The European Central Bank has signalled that about 45 per cent of the euro-area's biggest 111 banks may be forced to hold more capital in reserve to deal with risks as a result of "shock" interest rate increases.
The disclosure was given in a presentation by Korbinian Ibel, the ECB's director-general for macro-prudential supervision, on Monday as he unveiled the results of a stress test of how large banks in the currency region would be able to cope with various hypothetical interest rate changes.
The ECB did not give results for individual banks and a spokesman for the Central Bank of Ireland declined to say how Irish lenders fared in the exercise.
According to the findings, a hypothetical increase in interest rates by 2 percentage points would increase banks’ aggregate net interest income by 4.1 per cent this year and 10.5 per cent in 2019. This could be achieved by banks increasing rates on loans at a faster pace than deposits.
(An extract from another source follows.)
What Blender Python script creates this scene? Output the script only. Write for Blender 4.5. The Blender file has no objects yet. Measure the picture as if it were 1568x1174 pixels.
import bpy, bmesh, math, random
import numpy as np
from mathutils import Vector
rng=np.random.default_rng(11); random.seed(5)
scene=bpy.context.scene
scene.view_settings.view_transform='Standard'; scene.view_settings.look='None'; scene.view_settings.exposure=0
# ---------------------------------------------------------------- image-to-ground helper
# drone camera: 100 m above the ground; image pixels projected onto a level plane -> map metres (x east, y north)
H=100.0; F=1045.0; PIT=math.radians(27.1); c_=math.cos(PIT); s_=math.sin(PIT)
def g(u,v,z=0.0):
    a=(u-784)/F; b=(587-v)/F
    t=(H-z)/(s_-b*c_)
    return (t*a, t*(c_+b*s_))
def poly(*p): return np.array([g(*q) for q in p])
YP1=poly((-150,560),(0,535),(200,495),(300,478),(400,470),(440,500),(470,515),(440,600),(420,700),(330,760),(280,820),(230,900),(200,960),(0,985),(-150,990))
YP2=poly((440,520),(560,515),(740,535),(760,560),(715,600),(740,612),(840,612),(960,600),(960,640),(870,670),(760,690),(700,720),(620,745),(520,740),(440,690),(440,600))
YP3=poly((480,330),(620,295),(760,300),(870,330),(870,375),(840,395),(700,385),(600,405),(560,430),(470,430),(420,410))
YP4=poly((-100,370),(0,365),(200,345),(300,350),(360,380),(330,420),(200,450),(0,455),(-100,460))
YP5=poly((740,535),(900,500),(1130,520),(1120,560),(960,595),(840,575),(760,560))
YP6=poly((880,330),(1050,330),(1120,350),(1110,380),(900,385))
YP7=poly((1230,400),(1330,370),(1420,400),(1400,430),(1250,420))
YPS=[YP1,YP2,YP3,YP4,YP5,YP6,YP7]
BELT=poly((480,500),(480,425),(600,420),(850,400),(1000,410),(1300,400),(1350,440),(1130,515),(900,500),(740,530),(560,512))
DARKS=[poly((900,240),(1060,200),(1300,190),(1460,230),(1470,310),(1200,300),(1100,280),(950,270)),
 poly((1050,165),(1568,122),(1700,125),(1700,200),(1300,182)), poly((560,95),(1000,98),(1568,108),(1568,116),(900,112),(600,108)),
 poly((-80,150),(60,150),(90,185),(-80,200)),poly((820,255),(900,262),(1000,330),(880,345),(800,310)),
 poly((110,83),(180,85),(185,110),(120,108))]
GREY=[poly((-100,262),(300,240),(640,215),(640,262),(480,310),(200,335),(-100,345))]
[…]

However, a 2 percentage-points rate hike would also dent banks’ common equity Tier 1 capital ratios, a key measure of lenders’ ability to withstand surprise losses, by 2.7 per cent. This is a result in the value of their bond investments declining as their market yields rise.
Mr Ibel said, however, that banks’ assumptions on how customers handle their deposits are largely based on experience of declining interest rates for almost a decade. Euro area banks have a total of €4.5 trillion deposits where customers can demand their money back immediately.
“These projections are strongly influenced by the assumptions banks make about their customers’ behaviour,” the ECB said. “For example, under a rising rates scenario, the ‘stickiness’ of retail deposits constitutes a critical assumption for the increase in net interest income to take place.”
Customer behaviour
Similarly, banks face problems if they do not have a good handle of how interest rate hikes may change patterns of customers repaying loans early.
Mr Ibel said that if banks are only beginning to realise the risks of rising interest rates to customer behaviour following engagement from the ECB, they face being required to hold additional capital “because the risk management would not be 100 per cent proper”.
The presentation showed that 12 banks are very well prepared, 48 are well prepared. Mr Ibel said that these lenders could see the level of capital they are required to hold on their balance sheets fall as a result.
However, the remaining 51 banks face being forced to hold additional capital “as a starting point”, and the prospect of “more intense supervisory discussions” on interest-rate risks.
Mr Ibel said that ECB and national central bank supervisors could also take other mitigating factors into account when finalising capital ratio numbers for individual banks.